Croatia: US ‘divorce by email’ father awaits child access human rights judgement

An American, ‘divorced by email’ by his Croatian wife, hopes to win the support of Strasbourg judges when they rule on his human rights complaint later this week.

A European Court of Human Rights judgement in the case Adžić v. Croatia (no. 22643/14) will be published on Thursday 12 March.

The applicant, Miomir Adžić, is a national of the United States of America who was born in 1968 and lives in Charlotte, North Carolina (the United States of America).

Adžić’s case concerns the length of court proceedings in Croatia in response to his request for the return of his son to the United States of America.

Adžić married a Croatian national in 2008 and later that year the couple had a son. His wife and son moved to the United States of America to join him in 2009.

In 2011 Adžić’s wife and son went to Croatia for the summer. However instead of returning to America, his wife sent him an email informing him that they were to stay in Croatia and that she was seeking a divorce.

A week later Adžić began his efforts to have his son returned to him, making a request via the Croatian Ministry of Health and Social Welfare that his wife voluntarily return the boy and later requesting his return under the terms of the Hague Convention on the Civil Aspects of International Child Abduction.

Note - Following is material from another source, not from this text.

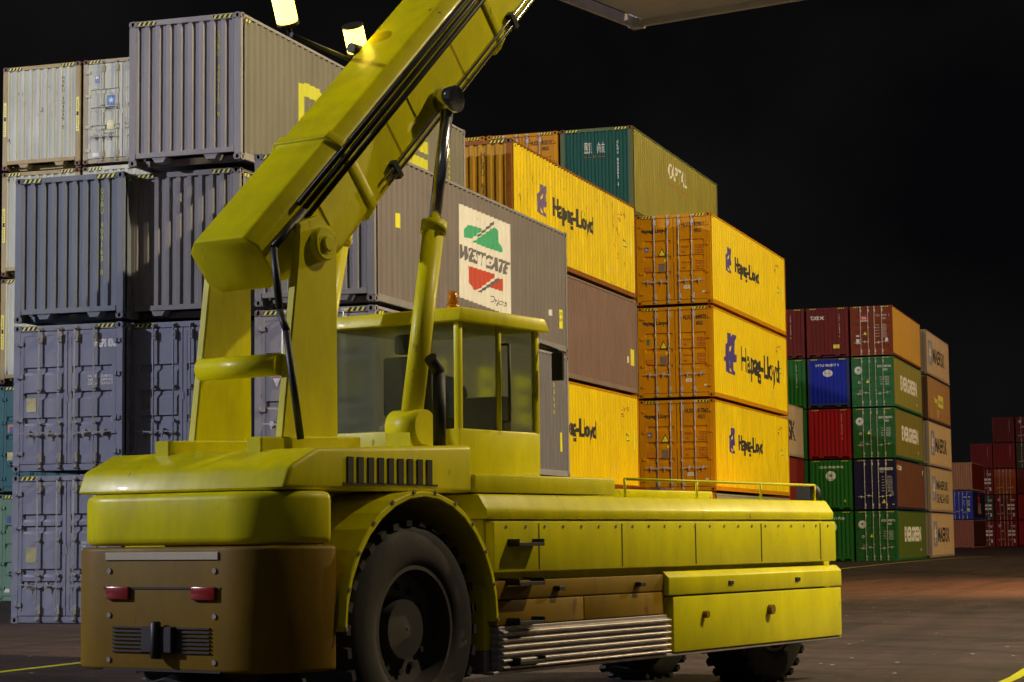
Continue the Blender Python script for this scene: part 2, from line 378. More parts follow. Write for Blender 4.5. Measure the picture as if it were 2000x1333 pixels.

His wife was opposed to returning the child either with or without her. The Ministry forwarded Adžić’s request to the Zagreb Municipal Court, which instituted proceedings for the return of his son.

In March 2012 this court dismissed Adžić’s request.

He successfully appealed this decision and argued for the appointment of a new judge in the case. The case was remitted and assigned to a new judge in January 2013 and new reports, expert opinions and information on the child and his welfare gathered.

In May 2014, the Zagreb Municipal Civil Court again dismissed Adžić’s case and the Zagreb County Court upheld the ruling in October 2014. The case is currently pending before the Constitutional Court.

In November 2014 the Supreme Court dismissed his parallel case which concerned the length of time it was taking to secure a proper hearing.

Relying in particular on Article 8 (right to respect for private and family life), Adžić complains about the excessive length of the proceedings – having so far lasted more than three years – for the return of his son under the Hague Convention.